Years ago during one of the legislative interims, I was cutting through the Texas House chamber when I saw a man standing behind one of the chairs in about the middle of the south side of the seats. He was rubbing the back of the chair and looking toward the speaker’s podium. As I got closer, I could see the man was former U.S. House Speaker Jim Wright, but it seemed so out of place that all I could think to do was say his name with a question mark at the end.

Wright turned, smiled and said something like, “This was my seat. I just wanted to stop by here because I have so many fond memories of this place.”

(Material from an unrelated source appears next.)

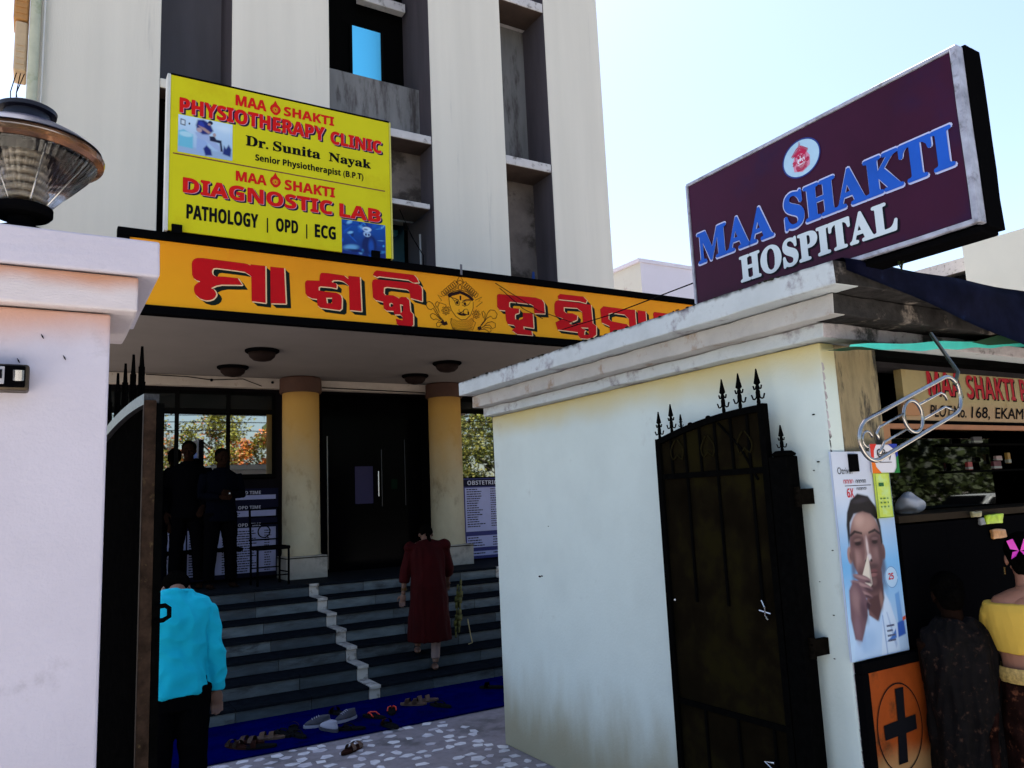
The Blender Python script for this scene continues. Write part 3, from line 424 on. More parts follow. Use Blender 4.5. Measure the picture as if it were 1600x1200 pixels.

It was Wright’s election from Weatherford to that seat in 1946 that set him on the path of becoming one of the most powerful politicians in the United States, serving as the U.S. House speaker from 1987 until 1989.

Wright died has died at the age of 92. The Fort Worth Star-Telegram has an obituary by Dave Montgomery, who covered Wright in his rise through the U.S. House leadership. Montgomery’s reporting also played a major role in the ethics scandal that led Wright to become the first speaker to resign from office in U.S. history.

On a personal note, during that era, I was a reporter for the Star-Telegram in Austin. Every now and then, I would get a letter from Wright in which he had pasted one of my stories to a piece of paper and marked it up with a red pen to demonstrate the inadequacy of my reporting. I was especially sure to receive such a letter if I wrote anything remotely positive about Republican Phil Gramm.